My car I am doing my back brakes on today and in the morning and it is a 1998 Ford Taurus so I know what you mean.
I'm happy to report that the high-voltage transistors 13003 that were in the CFL that I took apart to get the 3/8" toroid... they work fine in the JT circuit!
I have not yet done any power comparisons, but the battery in the photo below is the same AG1 button cell that I used in the "burst oscillation" video. It shines brightly with the 13003 transistor, but has now gone out after five minutes or so while I'm typing and uploading the photo. I'm waiting to see if it will do the "burst oscillations" on this battery like the BC337-25 did.
There are several different versions of this transistor as I have found. The pinouts could be either BCE or ECB , left to right, looking at the numbered side of the transistor. These I have are BCE. I had to solder some wires to the legs to make them long enough for comfortable installation in the clothespin.
This is a highvoltage transistor! It might be a good alternative to the 2n3055 in HV JTs. I'll be trying that, later on.

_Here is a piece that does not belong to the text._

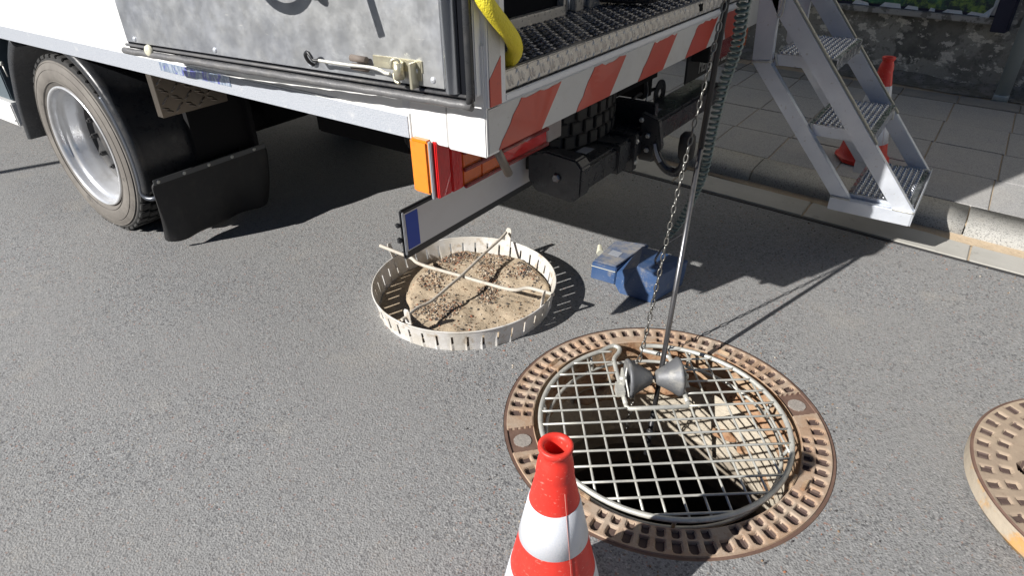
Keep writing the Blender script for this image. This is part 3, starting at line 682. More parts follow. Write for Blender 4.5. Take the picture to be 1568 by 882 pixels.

I have two of those exact same transistors in one of my CFL bulbs. Was a 100 watt CFL as the 60 and 75 use smaller parts and I have a 150 watt that once it goes I wanna see what is in it. Been a few years since I bought it because I don't use it much but the 150 watt light equiv CFL cost me almost 12 dollars to buy it back then. It was not cheap but I have noticed that CFLs are getting rarer to find and their prices have sky rocketed in 2013 as I had to replace some and their prices tippled.